Justinian’s Contribution
The roots of civil law as conveyed to subsequent generations are derived primarily from Roman law as preserved and formulated by legal experts commissioned by the Byzantine emperor Justinian I (527– 565 CE). He wanted to provide a systematic imperial law amid confusion after centuries of contested decisions. A further reason was to highlight, in Latin, the legitimacy and piety of Roman traditions as a proper foundation for Christian communities, and in the process position himself as a enlightened, reform-minded leader, thus consolidating his own political authority.
The result was the Codex Justinianus (Justinian Code), proclaimed in 529 CE. Justinian then commissioned sixteen lawyers to order and codify the legal opinions of the Roman jurisconsulti (“legal experts”). They issued the Digest of Roman jurisprudence (much of which transmitted, verbatim, Gaius’s Institutes) in 533 CE. In the same year, Justinian’s team published a handbook of civil law, which was to serve as a textbook for law students. Through its name, Institutes, they clearly tried to build upon, and replicate, the reputation of Gaius’s work four hundred years earlier.
An authoritative version of the Codex Justinianus, updated through the labor mentioned above, was published in 534 CE. Justinian forbade any commentary on the Digest, and possibly on the other legal instruments as well, making this corpus juris civilis (“body of civil law”) the normative standard for over a millennium. Finally, although the project was completed only after his death, Justinian inspired the composition of the Novels, new laws issued—primarily in Greek, symbolizing the political transfer of power to Byzantium—after the Corpus.
Overall, these compilations reflect quite accurately contemporary Roman laws. In the legal heritage that was his legacy, Justinian exuded confidence in his own understanding of God’s guidance to the type of Christianity he espoused, but showed little tolerance toward any other versions, much less to Jews or pagans. Perhaps thanks to the influence of his controversial wife, Theodora (c. 497–548 CE), Justinian improved the status of women. He was also particularly attentive to equitable administration of the provinces.
The Middle Ages
Justinian’s volumes were coupled with incremental jurisprudence composed of judicial decisions, the opinions of legal scholars, wide public obedience toward emerging norms in criminal, commercial, and maritime law, and evidence of continuous custom. These were complemented by canon law. Combined, they serve as the sources of modern civil law.

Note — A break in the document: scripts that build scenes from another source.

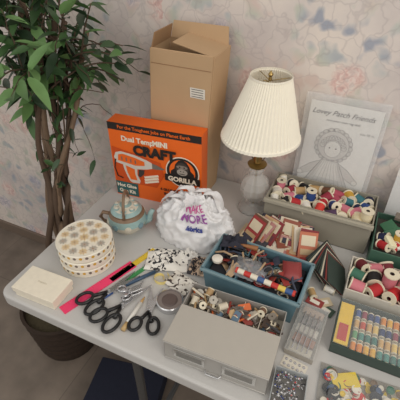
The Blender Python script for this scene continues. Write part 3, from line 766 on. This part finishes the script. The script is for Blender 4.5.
for i in range(56):
    pts=rnd.choice(br); k=rnd.randint(17,24); a=pts[k]
    tx=rnd.choice([rnd.uniform(-1.28,-.95),rnd.uniform(-1.2,-.72)])
    b2=clampy((tx,rnd.uniform(.78,1.12),rnd.uniform(1.24,1.62) if tx>-.95 else rnd.uniform(1.10,1.62)))
    twig(a,b2,8,.078)
for e,nl,L,brt in [((-.82,.72,1.36),8,.105,.8),((-.88,.70,1.30),8,.10,.7),((-.92,.68,1.33),7,.10,.7),((-.73,.95,1.36),8,.08,.2),((-.70,.98,1.38),8,.07,.1),((-.71,1.0,1.32),8,.07,.1),((-.76,1.02,1.26),8,.07,.1),((-.90,.78,1.42),9,.09,.5),((-.95,.80,1.25),9,.08,.2),((-1.0,.85,1.15),9,.08,.1),((-.80,.86,1.48),8,.075,.2),((-.74,.92,1.50),8,.07,.1),((-.86,1.05,1.22),8,.06,.1)]:
    twig(br[rnd.randint(0,6)][20],e,nl,L,brt,.004)
for i in range(18):
    a=rnd.choice(br)[rnd.randint(12,20)]; b2=clampy(a+Vector((rnd.uniform(-.12,.12),rnd.uniform(-.05,.1),rnd.uniform(-.25,.10)))); b2.x=min(b2.x,-.84); b2.z=max(b2.z,.95)
    twig(a,b2,2,.055,0,.002)
fp.done()

# ---------------------------------------------------------------- light, world, camera
wd=bpy.data.worlds.new('w'); sc.world=wd; wd.use_nodes=True
wd.node_tree.nodes['Background'].inputs[0].default_value=(1.0,0.965,0.91,1); wd.node_tree.nodes['Background'].inputs[1].default_value=0.56
def area(loc,tgt,size,e,c=(1,1,1)):
    l=bpy.data.lights.new('a','AREA'); l.size=size; l.energy=e; l.color=c
    o=bpy.data.objects.new('window_light',l); col.objects.link(o); o.location=loc
    o.rotation_euler=(Vector(tgt)-Vector(loc)).to_track_quat('-Z','Y').to_euler()
area((1.3,-0.2,2.5),(-.2,.95,1.0),1.5,22,(1,.94,.86))
area((-1.0,-1.2,2.5),(-.5,1.0,1.2),1.8,10,(1,.98,.95))
cd=bpy.data.cameras.new('cam'); cam=bpy.data.objects.new('cam',cd); col.objects.link(cam)
cd.lens=36; cd.sensor_width=36; cd.clip_start=.02
cam.location=(0,0,ZT+.9); cam.rotation_euler=(R(52),0,R(25)); sc.camera=cam
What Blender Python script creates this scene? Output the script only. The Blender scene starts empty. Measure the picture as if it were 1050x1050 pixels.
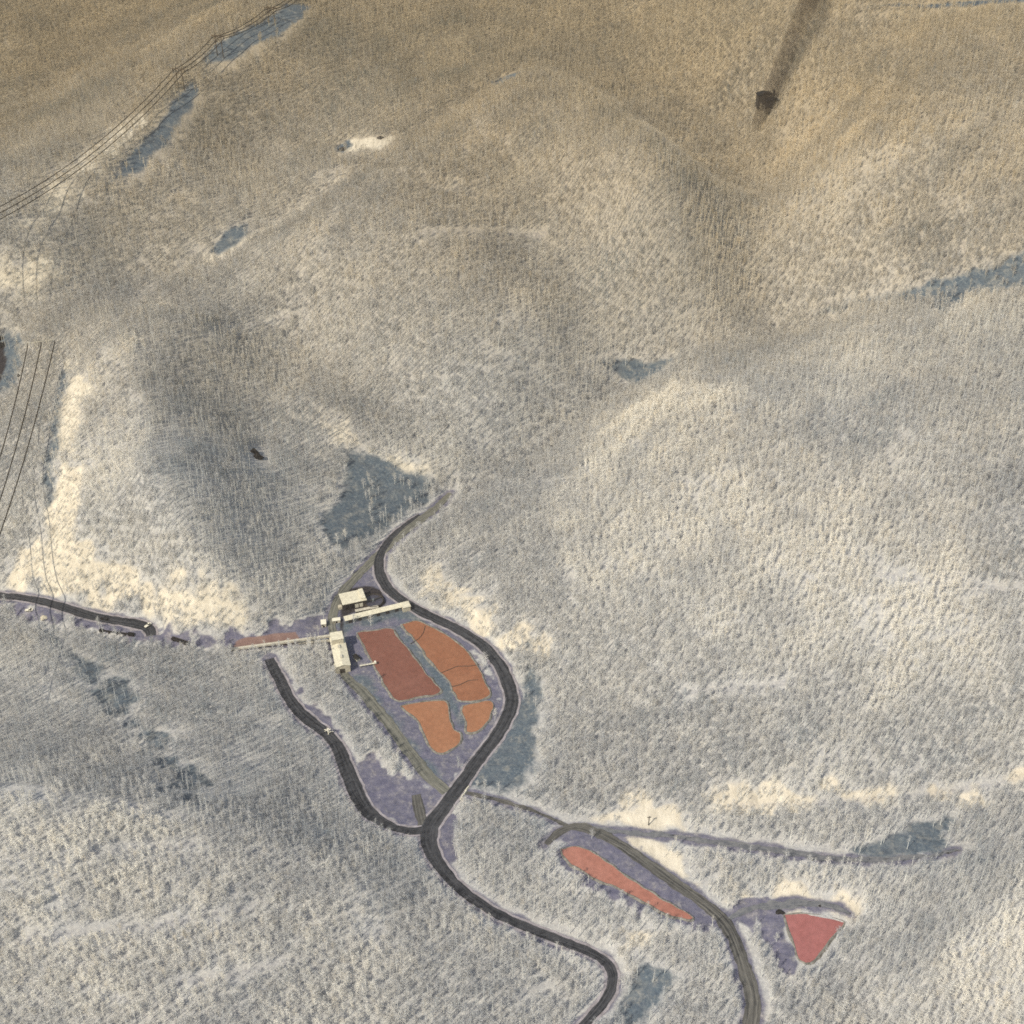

After the breakdown of the world order that followed the gradual collapse of the Roman Empire around 500 CE, civil law was used by the multiple successor sovereignties and political entities. It thus became the organizing legal principle of continental Europe. Charlemagne (Charles the Great, reigned 768–814 CE) relied on Roman traditions to derive legitimacy and for practical reasons. When, blessed by Pope Leo III (reigned 795–816 CE), Charlemagne established the Holy Roman Empire on Christmas Day 800 CE, the principles of its civil law governed matters of private law, together with local Frankish customs and notions of Christian justice.
The Modern Era
Starting from the sixteenth century, the civil law system expanded to the colonial territories of European states—including France, Belgium, Portugal, and Spain—in Latin America, Asia, and Africa. Other countries affected by contact with European powers, such as Japan and China, also adopted civil law. Socialist countries, beginning with Russia, adopted it as the legal system. Civil law has also served as the foundation for the principles of international law. The Roman phrase ius gentium (commonly translated in this context as “the law of nations”) was the initial designation for the legal system that addressed more than one center of sovereignty.
The most important example of a modern corpus juris civilis is the 1804 Napoleonic Code. It became a role model for others, thanks to its relatively inclusive and progressive spirit, especially the emancipation of religious minorities such as the Jews. Napoleon Bonaparte (1769–1821) consolidated French influence, and his own rule as an emperor, over a considerable segment of the world amid his wars with Britain and its allies. His code has three parts (governing personal status, property, and the acquisition of property), roughly corresponding to the structure of the Codex Justinianus.
Relationship with Common Law
Civil law is distinguishable from the British common law tradition, established after William the Conqueror successfully invaded England in 1066. Historically, there were substantive differences. Whereas common law relied on unwritten custom, then on long renderings of judicial opinions primarily affirming or rejecting precedents, civil law is based on detailed, explicit clauses in binding codes or other legislative acts, and on short judgments interpreting and applying the norms exemplified by such binding instruments. In addition, as its name denotes, common law only applied, at least initially, to the lower classes in the empire, in England and beyond, but not to the monarchy and the titled aristocracy. The jurisdiction of civil law, in contrast, was meant to be more comprehensive, incorporating all citizens. In reality, however, many of these distinctions were more semantic than substantive.
Some places, such as the Canadian provinces of Quebec and New Brunswick, and Louisiana in the United States, because of their considerable French heritage, possess strong civil law traditions (in 1774 the British Parliament passed the Quebec Act allowing this territory to retain the French civil code; Louisiana adopted its own code in 1821). Because they are part of a federal framework, the ultimate authority over such jurisdictions is vested in their supreme courts, where the majority inevitably comes from areas governed by common law; Canadian custom allots Quebec three of nine seats in the Supreme Court.
The Future
Since World War II, and the speedy availability of case law and scholarly research to most interested jurists and institutions, common law and civil law converge much more than they diverge, linguistic and cultural distinctions notwithstanding. As the harmonization of laws necessitated by globalization continues, civil law may come to be remembered more as a relic of the past than a unique organizing principle, even in continental Europe, where its legacy cannot be erased. The pioneering importance of civil law will serve as guidance as international law expands into dimensions hardly known or practiced until the twentieth century, such as the promotion and protection of human rights and the environment.